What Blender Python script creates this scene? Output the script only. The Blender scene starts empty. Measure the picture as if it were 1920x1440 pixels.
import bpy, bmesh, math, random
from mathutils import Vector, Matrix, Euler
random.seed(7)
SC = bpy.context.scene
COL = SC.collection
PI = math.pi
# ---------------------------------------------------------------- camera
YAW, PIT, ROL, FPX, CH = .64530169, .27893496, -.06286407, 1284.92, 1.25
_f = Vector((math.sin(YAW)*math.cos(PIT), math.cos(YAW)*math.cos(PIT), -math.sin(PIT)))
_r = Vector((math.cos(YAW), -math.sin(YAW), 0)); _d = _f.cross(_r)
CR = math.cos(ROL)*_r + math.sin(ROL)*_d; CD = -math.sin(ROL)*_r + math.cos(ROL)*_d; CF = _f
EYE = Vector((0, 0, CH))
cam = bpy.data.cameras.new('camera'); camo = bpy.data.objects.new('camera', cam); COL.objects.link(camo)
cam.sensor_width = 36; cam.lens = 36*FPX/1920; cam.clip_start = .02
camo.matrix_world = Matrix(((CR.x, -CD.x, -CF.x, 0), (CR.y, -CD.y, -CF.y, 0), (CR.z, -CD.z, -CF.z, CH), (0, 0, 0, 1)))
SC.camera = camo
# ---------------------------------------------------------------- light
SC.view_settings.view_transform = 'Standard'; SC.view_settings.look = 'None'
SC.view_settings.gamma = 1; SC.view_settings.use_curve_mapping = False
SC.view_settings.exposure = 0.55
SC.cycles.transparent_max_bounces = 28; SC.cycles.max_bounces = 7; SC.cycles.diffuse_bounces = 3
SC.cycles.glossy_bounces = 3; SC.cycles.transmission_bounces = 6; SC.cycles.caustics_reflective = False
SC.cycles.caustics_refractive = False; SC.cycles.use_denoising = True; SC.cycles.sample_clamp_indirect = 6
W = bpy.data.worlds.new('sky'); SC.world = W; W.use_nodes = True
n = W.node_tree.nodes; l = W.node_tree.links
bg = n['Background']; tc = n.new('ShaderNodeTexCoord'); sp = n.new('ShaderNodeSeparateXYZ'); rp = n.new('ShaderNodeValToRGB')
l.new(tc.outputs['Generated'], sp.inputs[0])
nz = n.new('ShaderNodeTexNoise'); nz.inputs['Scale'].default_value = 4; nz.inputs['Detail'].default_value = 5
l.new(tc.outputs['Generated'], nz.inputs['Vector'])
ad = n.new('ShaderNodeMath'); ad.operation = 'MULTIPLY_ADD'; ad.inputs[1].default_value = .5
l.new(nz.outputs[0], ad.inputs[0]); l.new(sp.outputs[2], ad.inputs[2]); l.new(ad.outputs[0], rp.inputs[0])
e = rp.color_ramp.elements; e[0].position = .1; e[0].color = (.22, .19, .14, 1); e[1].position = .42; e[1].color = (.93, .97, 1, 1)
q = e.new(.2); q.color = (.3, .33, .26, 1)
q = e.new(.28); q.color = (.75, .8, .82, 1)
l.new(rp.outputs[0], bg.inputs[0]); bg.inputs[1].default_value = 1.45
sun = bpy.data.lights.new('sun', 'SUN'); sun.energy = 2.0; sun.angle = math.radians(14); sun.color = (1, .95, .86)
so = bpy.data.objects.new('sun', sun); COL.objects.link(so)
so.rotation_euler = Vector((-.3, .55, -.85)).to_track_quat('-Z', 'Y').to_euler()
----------
◆ **Written problem**:
Each line above must be reproduced exactly as it stands.

◆ **Answer for the task**:
What Blender Python script creates this scene? Output the script only. The Blender scene starts empty. Measure the picture as if it were 1920x1440 pixels.
import bpy, bmesh, math, random
from mathutils import Vector, Matrix, Euler
random.seed(7)
SC = bpy.context.scene
COL = SC.collection
PI = math.pi
# ---------------------------------------------------------------- camera
YAW, PIT, ROL, FPX, CH = .64530169, .27893496, -.06286407, 1284.92, 1.25
_f = Vector((math.sin(YAW)*math.cos(PIT), math.cos(YAW)*math.cos(PIT), -math.sin(PIT)))
_r = Vector((math.cos(YAW), -math.sin(YAW), 0)); _d = _f.cross(_r)
CR = math.cos(ROL)*_r + math.sin(ROL)*_d; CD = -math.sin(ROL)*_r + math.cos(ROL)*_d; CF = _f
EYE = Vector((0, 0, CH))
cam = bpy.data.cameras.new('camera'); camo = bpy.data.objects.new('camera', cam); COL.objects.link(camo)
cam.sensor_width = 36; cam.lens = 36*FPX/1920; cam.clip_start = .02
camo.matrix_world = Matrix(((CR.x, -CD.x, -CF.x, 0), (CR.y, -CD.y, -CF.y, 0), (CR.z, -CD.z, -CF.z, CH), (0, 0, 0, 1)))
SC.camera = camo
# ---------------------------------------------------------------- light
SC.view_settings.view_transform = 'Standard'; SC.view_settings.look = 'None'
SC.view_settings.gamma = 1; SC.view_settings.use_curve_mapping = False
SC.view_settings.exposure = 0.55
SC.cycles.transparent_max_bounces = 28; SC.cycles.max_bounces = 7; SC.cycles.diffuse_bounces = 3
SC.cycles.glossy_bounces = 3; SC.cycles.transmission_bounces = 6; SC.cycles.caustics_reflective = False
SC.cycles.caustics_refractive = False; SC.cycles.use_denoising = True; SC.cycles.sample_clamp_indirect = 6
W = bpy.data.worlds.new('sky'); SC.world = W; W.use_nodes = True
n = W.node_tree.nodes; l = W.node_tree.links
bg = n['Background']; tc = n.new('ShaderNodeTexCoord'); sp = n.new('ShaderNodeSeparateXYZ'); rp = n.new('ShaderNodeValToRGB')
l.new(tc.outputs['Generated'], sp.inputs[0])
nz = n.new('ShaderNodeTexNoise'); nz.inputs['Scale'].default_value = 4; nz.inputs['Detail'].default_value = 5
l.new(tc.outputs['Generated'], nz.inputs['Vector'])
ad = n.new('ShaderNodeMath'); ad.operation = 'MULTIPLY_ADD'; ad.inputs[1].default_value = .5
l.new(nz.outputs[0], ad.inputs[0]); l.new(sp.outputs[2], ad.inputs[2]); l.new(ad.outputs[0], rp.inputs[0])
e = rp.color_ramp.elements; e[0].position = .1; e[0].color = (.22, .19, .14, 1); e[1].position = .42; e[1].color = (.93, .97, 1, 1)
q = e.new(.2); q.color = (.3, .33, .26, 1)
q = e.new(.28); q.color = (.75, .8, .82, 1)
l.new(rp.outputs[0], bg.inputs[0]); bg.inputs[1].default_value = 1.45
sun = bpy.data.lights.new('sun', 'SUN'); sun.energy = 2.0; sun.angle = math.radians(14); sun.color = (1, .95, .86)
so = bpy.data.objects.new('sun', sun); COL.objects.link(so)
so.rotation_euler = Vector((-.3, .55, -.85)).to_track_quat('-Z', 'Y').to_euler()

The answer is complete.